Repeat the records below exactly, leaving out any pictures.

start

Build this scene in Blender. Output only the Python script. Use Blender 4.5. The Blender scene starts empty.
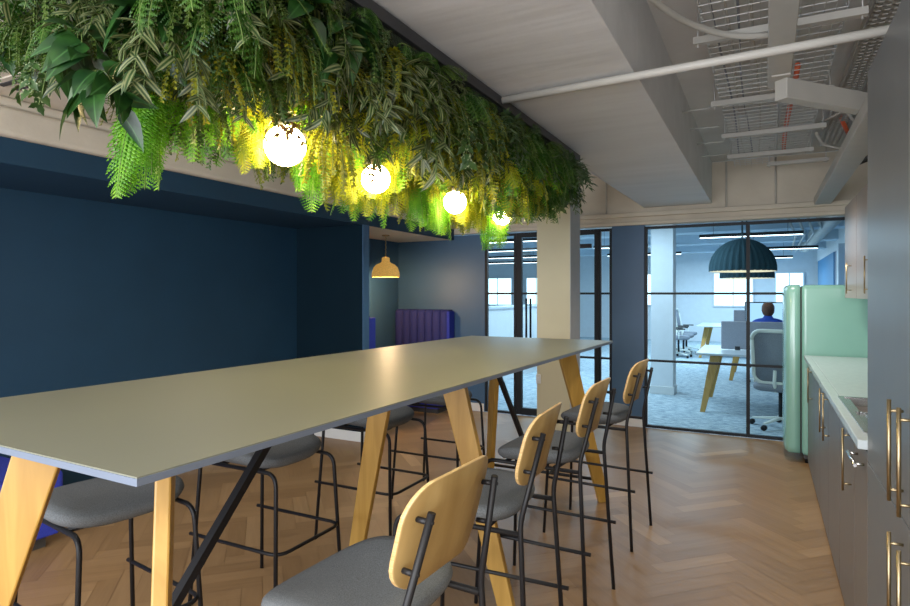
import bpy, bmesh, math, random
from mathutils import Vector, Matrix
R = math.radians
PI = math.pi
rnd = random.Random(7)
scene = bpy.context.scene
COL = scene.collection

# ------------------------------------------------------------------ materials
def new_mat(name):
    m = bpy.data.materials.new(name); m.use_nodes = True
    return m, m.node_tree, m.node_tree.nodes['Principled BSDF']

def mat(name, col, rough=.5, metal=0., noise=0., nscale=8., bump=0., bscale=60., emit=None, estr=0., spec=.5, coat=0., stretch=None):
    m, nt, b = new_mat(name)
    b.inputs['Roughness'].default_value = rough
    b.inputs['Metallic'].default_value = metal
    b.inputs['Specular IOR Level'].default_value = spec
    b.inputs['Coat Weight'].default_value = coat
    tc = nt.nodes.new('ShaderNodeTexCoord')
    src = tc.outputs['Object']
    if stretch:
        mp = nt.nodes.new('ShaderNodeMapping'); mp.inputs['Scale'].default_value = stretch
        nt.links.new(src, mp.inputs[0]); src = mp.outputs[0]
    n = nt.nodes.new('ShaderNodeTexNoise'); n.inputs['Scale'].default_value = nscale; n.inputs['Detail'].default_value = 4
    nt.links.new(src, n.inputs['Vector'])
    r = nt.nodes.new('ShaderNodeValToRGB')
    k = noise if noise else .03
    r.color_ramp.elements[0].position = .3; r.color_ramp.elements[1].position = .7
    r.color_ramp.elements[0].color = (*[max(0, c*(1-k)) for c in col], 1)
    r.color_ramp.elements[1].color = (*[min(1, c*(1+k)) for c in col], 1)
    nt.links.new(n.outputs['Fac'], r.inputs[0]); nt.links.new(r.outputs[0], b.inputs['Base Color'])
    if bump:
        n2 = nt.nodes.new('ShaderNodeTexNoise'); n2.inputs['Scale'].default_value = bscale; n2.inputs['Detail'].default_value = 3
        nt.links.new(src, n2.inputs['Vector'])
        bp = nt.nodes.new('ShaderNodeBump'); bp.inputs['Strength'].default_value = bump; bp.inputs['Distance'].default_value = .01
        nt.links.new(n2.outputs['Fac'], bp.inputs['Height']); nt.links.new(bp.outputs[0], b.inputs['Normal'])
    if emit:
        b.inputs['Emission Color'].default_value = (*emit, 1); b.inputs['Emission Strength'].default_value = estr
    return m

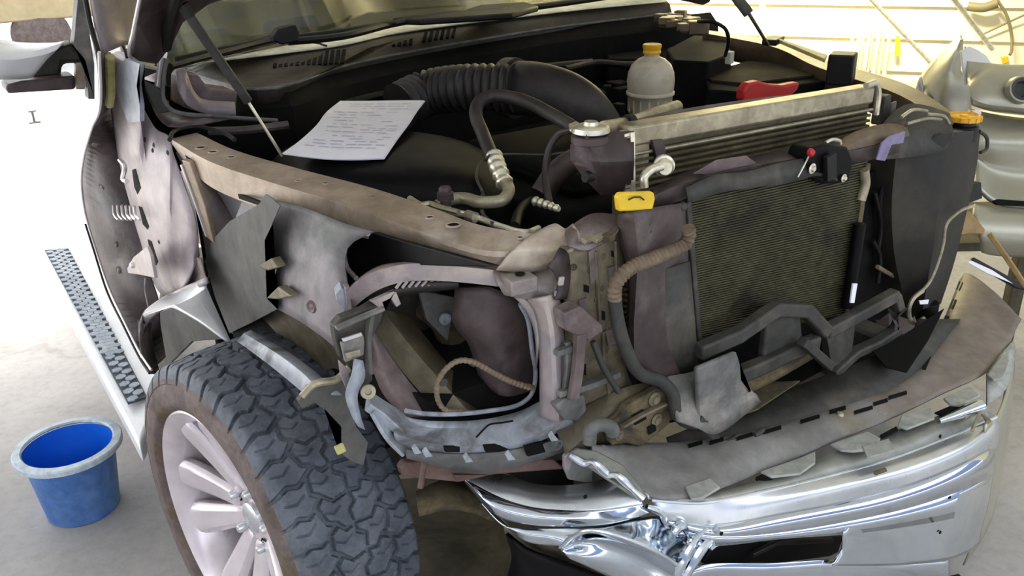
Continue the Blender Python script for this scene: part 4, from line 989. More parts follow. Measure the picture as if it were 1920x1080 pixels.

end

__Completed exercise__.
Build this scene in Blender. Output only the Python script. Use Blender 4.5. The Blender scene starts empty.
import bpy, bmesh, math, random
from mathutils import Vector, Matrix
R = math.radians
PI = math.pi
rnd = random.Random(7)
scene = bpy.context.scene
COL = scene.collection

# ------------------------------------------------------------------ materials
def new_mat(name):
    m = bpy.data.materials.new(name); m.use_nodes = True
    return m, m.node_tree, m.node_tree.nodes['Principled BSDF']

def mat(name, col, rough=.5, metal=0., noise=0., nscale=8., bump=0., bscale=60., emit=None, estr=0., spec=.5, coat=0., stretch=None):
    m, nt, b = new_mat(name)
    b.inputs['Roughness'].default_value = rough
    b.inputs['Metallic'].default_value = metal
    b.inputs['Specular IOR Level'].default_value = spec
    b.inputs['Coat Weight'].default_value = coat
    tc = nt.nodes.new('ShaderNodeTexCoord')
    src = tc.outputs['Object']
    if stretch:
        mp = nt.nodes.new('ShaderNodeMapping'); mp.inputs['Scale'].default_value = stretch
        nt.links.new(src, mp.inputs[0]); src = mp.outputs[0]
    n = nt.nodes.new('ShaderNodeTexNoise'); n.inputs['Scale'].default_value = nscale; n.inputs['Detail'].default_value = 4
    nt.links.new(src, n.inputs['Vector'])
    r = nt.nodes.new('ShaderNodeValToRGB')
    k = noise if noise else .03
    r.color_ramp.elements[0].position = .3; r.color_ramp.elements[1].position = .7
    r.color_ramp.elements[0].color = (*[max(0, c*(1-k)) for c in col], 1)
    r.color_ramp.elements[1].color = (*[min(1, c*(1+k)) for c in col], 1)
    nt.links.new(n.outputs['Fac'], r.inputs[0]); nt.links.new(r.outputs[0], b.inputs['Base Color'])
    if bump:
        n2 = nt.nodes.new('ShaderNodeTexNoise'); n2.inputs['Scale'].default_value = bscale; n2.inputs['Detail'].default_value = 3
        nt.links.new(src, n2.inputs['Vector'])
        bp = nt.nodes.new('ShaderNodeBump'); bp.inputs['Strength'].default_value = bump; bp.inputs['Distance'].default_value = .01
        nt.links.new(n2.outputs['Fac'], bp.inputs['Height']); nt.links.new(bp.outputs[0], b.inputs['Normal'])
    if emit:
        b.inputs['Emission Color'].default_value = (*emit, 1); b.inputs['Emission Strength'].default_value = estr
    return m

Continue the Blender Python script for this scene: part 4, from line 989. More parts follow. Measure the picture as if it were 1920x1080 pixels.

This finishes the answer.